Me: "I'm sorry to hear that, Chef Grant Soto, I hope you know that she is not representative of the food bloggers in Toronto. Any tips you want to give to food bloggers in general?"

GS: "Yes, give yourself over the experience of the restaurant. Leave you’re preconceived
notions about dining at the door. Especially when you eat at my restaurant. Eat what I give you. Do what I say. If I invite you into the wine cellar you should come. If I begin to awkwardly massage your shoulders don’t tense up. If I strip naked and begin rubbing soybean oil over my body don’t scream and run away in horror. Go with it. It’s all part of the dining experience! You’re not there to critique the restaurant, you're there to share your experience with your readers. Comments like “Is that as big as it gets?” and “Are you going to stop crying?” doesn't help my process as a chef. Just ride the wave."
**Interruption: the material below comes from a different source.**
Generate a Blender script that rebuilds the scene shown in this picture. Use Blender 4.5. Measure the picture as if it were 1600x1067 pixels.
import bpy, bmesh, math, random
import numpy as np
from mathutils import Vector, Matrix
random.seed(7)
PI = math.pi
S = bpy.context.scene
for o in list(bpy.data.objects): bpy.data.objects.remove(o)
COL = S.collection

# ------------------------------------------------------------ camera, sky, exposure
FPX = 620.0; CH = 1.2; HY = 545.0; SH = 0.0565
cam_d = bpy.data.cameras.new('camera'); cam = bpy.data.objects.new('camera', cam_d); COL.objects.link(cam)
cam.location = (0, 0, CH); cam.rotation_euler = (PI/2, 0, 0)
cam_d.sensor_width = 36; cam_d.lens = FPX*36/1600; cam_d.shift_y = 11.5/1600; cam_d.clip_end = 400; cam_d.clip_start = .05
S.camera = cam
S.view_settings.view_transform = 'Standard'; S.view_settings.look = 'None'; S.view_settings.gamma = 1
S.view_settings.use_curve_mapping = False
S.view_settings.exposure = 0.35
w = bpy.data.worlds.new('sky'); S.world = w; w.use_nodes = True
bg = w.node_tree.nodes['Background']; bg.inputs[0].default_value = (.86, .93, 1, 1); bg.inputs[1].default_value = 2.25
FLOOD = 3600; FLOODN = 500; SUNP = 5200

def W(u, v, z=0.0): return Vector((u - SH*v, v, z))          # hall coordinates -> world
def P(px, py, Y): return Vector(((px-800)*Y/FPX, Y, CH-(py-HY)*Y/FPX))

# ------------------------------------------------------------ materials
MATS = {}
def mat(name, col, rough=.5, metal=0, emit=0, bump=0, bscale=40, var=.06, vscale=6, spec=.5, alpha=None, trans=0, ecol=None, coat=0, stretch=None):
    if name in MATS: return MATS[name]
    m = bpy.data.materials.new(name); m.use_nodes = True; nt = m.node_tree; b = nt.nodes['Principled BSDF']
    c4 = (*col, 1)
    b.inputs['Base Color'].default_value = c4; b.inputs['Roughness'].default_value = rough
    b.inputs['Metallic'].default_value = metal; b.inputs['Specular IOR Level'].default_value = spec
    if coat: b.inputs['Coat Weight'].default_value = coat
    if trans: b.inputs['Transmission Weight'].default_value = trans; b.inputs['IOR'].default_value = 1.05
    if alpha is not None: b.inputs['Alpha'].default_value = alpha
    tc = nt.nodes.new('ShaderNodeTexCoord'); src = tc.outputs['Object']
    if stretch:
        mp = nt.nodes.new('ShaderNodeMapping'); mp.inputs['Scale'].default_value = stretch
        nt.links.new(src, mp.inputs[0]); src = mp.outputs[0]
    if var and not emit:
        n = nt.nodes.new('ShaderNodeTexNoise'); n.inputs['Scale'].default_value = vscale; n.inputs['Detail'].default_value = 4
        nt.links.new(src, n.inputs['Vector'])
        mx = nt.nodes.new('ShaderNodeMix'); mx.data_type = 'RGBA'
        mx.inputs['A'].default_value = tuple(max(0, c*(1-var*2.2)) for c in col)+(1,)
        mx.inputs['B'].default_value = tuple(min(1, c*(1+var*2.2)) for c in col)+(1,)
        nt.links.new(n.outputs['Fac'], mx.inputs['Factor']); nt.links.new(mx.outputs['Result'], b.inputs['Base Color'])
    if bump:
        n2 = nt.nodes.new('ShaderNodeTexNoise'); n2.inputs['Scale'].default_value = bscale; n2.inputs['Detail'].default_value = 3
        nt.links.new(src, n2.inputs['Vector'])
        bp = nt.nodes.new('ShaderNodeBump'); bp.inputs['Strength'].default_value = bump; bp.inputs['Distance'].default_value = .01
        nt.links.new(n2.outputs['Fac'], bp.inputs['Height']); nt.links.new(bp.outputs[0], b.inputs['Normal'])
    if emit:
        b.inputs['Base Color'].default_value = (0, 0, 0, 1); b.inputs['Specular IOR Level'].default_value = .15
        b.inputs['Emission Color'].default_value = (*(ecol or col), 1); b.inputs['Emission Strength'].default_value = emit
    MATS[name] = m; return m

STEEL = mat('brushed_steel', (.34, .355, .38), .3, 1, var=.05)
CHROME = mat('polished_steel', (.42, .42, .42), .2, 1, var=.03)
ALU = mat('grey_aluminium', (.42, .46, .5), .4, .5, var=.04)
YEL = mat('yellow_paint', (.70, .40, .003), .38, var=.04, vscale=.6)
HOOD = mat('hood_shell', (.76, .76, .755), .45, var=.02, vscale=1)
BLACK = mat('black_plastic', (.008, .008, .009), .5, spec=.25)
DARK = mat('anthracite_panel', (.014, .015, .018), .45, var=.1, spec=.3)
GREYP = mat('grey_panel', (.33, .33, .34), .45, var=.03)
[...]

Me: "Fair enough. What goals have you set for yourself that you still haven't reached?"

GS: "The big one for me is the opera I’m writing about Emilio Estevez. It traces his life and his amazing career. It covers the “Young Guns” 1 and 2 era through “Men at Work”, “Judgment Night” and of course climaxing with the “Mighty Ducks” series. He’s had such a rich and storied career that I felt the only way I could properly celebrate him was musical opera. I plan to workshop it and preview it in London next year before I bring it over for North American audiences."

Me: "Good luck! By the way, how did the "tweet-up" in your bedroom go the other night?

GS: "Not good, once all the Asian food bloggers realized that the event wasn’t exactly “food related” and that I was attempting to jump start an orgy they left! I was heartbroken. I ended up watching “Downton Abbey” with my pants around my ankles, eating some bad cotechino sausage and passing out in my bean bag chair."

Me: "Haha! Hey, where was my invite?"

GS: "The last time we saw each other you threw hot jus in my face for smelling your hair without your permission. If I had known you’d forgiven me, believe me you would have been invited. I had a platter with goldfish crackers and hot rods. It was classy."

Me: "Looks like I missed out then. Do you have a favourite food blogger in Toronto?"

GS: "Answering that puts me in an awkward position, allow me to say this, I’ll always have a weakness for Asian girls with big appetites. Oh and Amy Pataki".


My interview with Chef Grant Soto was an eye-opening experience for me. I now understand a lot more about him and gained some valuable insight into his thought process as a chef as well as an individual.